Last week, I was in the Philippines for the Unitus Leadership Summit, an annual gathering of some of the globe’s top social entrepreneurs running many of the most innovative and fastest-growing microfinance institutions in some of the poorest areas of the world. It was a privilege to listen in on sessions where they shared what was working, what wasn’t, their challenges and their aspirations. While some of them are considered competitors, they shared very openly about the experiments they were doing in areas such as mobile banking, product development, increasing operational efficiency, raising capital, high-capacity staff recruiting and training and more.
One of the most fascinating topics was their focus on innovating to increase the productivity of their largest group of staff, loan officers.
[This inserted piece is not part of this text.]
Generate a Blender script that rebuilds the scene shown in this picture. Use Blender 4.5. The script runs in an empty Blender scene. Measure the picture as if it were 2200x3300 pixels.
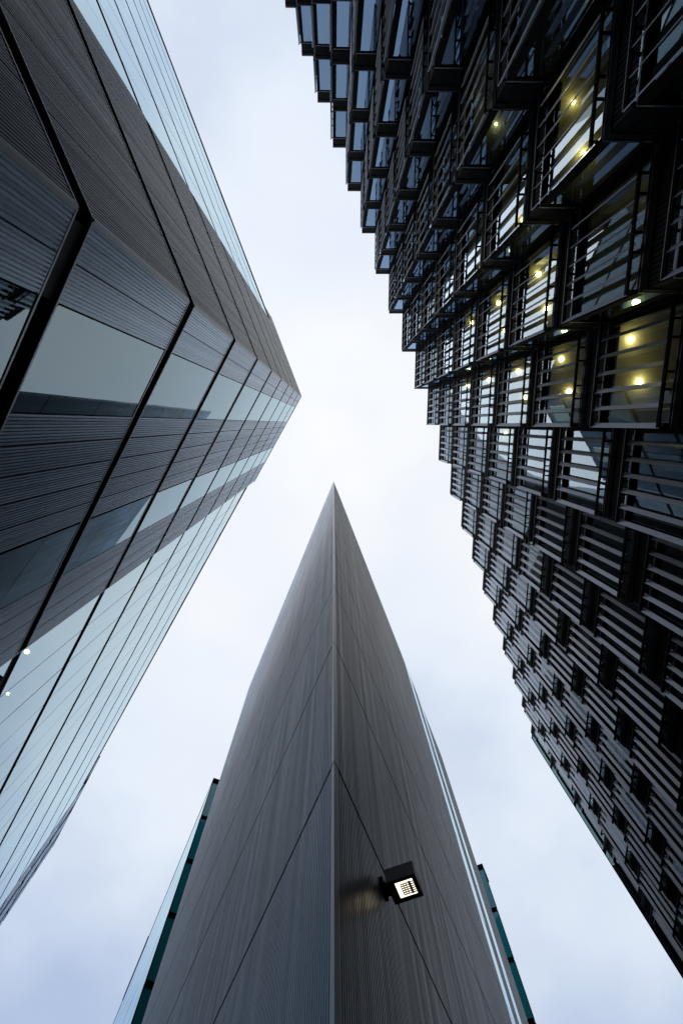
import bpy, math, random
from mathutils import Vector, Matrix
random.seed(7)
sc = bpy.context.scene
EYE = 1.6                      # height of the camera above the paving
# ------------------------------------------------------------------ camera
cam_d = bpy.data.cameras.new('camera'); cam = bpy.data.objects.new('camera', cam_d)
sc.collection.objects.link(cam); sc.camera = cam
cam_d.sensor_fit = 'VERTICAL'; cam_d.sensor_height = 36; cam_d.lens = 16.0
cam_d.clip_start = 0.05; cam_d.clip_end = 3000
ez = Vector((-26, -285, 1467)).normalized()
ex = Vector((1, 0, 0)); ex = (ex - ex.dot(ez) * ez).normalized(); ey = ez.cross(ex)
R = Matrix((ex, ey, ez))
cx, cy, cz = R @ Vector((1, 0, 0)), R @ Vector((0, -1, 0)), R @ Vector((0, 0, -1))
cam.matrix_world = Matrix(((cx.x, cy.x, cz.x, 0), (cx.y, cy.y, cz.y, 0), (cx.z, cy.z, cz.z, EYE), (0, 0, 0, 1)))
# ------------------------------------------------------------------ world and sun
SUN_EL, SUN_AZ = math.radians(58), math.radians(200)      # azimuth in the XY plane, from +X
w = bpy.data.worlds.new('World'); sc.world = w; w.use_nodes = True
nt = w.node_tree; N = nt.nodes; L = nt.links; N.clear()
out = N.new('ShaderNodeOutputWorld'); bg = N.new('ShaderNodeBackground'); bg.inputs[1].default_value = 0.1
sky = N.new('ShaderNodeTexSky'); sky.sky_type = 'NISHITA'; sky.sun_disc = False
sky.sun_elevation = SUN_EL; sky.sun_rotation = math.pi / 2 - SUN_AZ
sky.air_density = 1.5; sky.dust_density = 3
tc = N.new('ShaderNodeTexCoord')
mp = N.new('ShaderNodeMapping'); mp.inputs['Scale'].default_value = (1, 1, 1.6)
n1 = N.new('ShaderNodeTexNoise'); n1.inputs['Scale'].default_value = 2.1; n1.inputs['Detail'].default_value = 5; n1.inputs['Roughness'].default_value = .45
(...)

Loan officers are the front-line staff who directly provide financial services (including microcredit) to their bottom of the pyramid customers and make up 70%+ of their staff count. If they can increase loan officer productivity, their whole cost structure goes down and ultimately they can pass the savings on to the customer in the form of lower interest rates. So, this is a very important metric!
Many MFI’s are happy if a single loan officer can serve 300 clients at a time. [Remember the loan officer goes to the client and often they meet once per week with every client, so the number of touchpoints and travel time is significant.] The conversation started off with how they were not satisfied that 750 (!) clients per loan officer was the maximum productivity. Many of them are now reaching this level of productivity. They get to the 750 number as center groups of 50, 3 center meetings per day and 5 days per week. Of course, there’s the recruitment of new members, new member training, follow-up on members, data entry, various paperwork, etc. which also needs to be done.
So, we had a brainstorming session on ways to further increase productivity without overloading a loan officer. Here are some of the ideas that came up:
- Reduce the maximum radius to client location to 10km (usually now further)
- Collections every 2 weeks (half the # of trips/meetings)
- Deploy handheld/wireless devices to loan officers to reduce paperwork and cash-handling time and cost of float (and reduce group meeting time)
- Create pre-printed stickers to put in client passbooks (rather than having to handwrite each entry in each passbook…loan officer has to do this as most women are illiterate)
But then the discussion went in a different direction … rather than focusing on the # of clients per loan officer as the productivity metric, why not focus on margin generated per loan officer? This has a number of implications and issues including:
- This would encourage innovation around offering additional products to clients so that meeting times have a lower relative transaction cost. e.g. if you also provided insurance products or health products in the same client meeting, there is a much smaller incremental cost as the meeting is already scheduled.
- Would loan officers be able to handle a broader range of products well?
- Would this type of focus increase or decrease client retention long-term?
- Will loan officers then seek to focus on less poor clients who have capacity for say larger loans with more margin?
So, there wasn’t any silver bullet and with every attempt to innovate there is going to need to be experimentation and refinement. But, I really liked the continuous improvement attitude that they demonstrated and the willingness to challenge the current status quo thinking.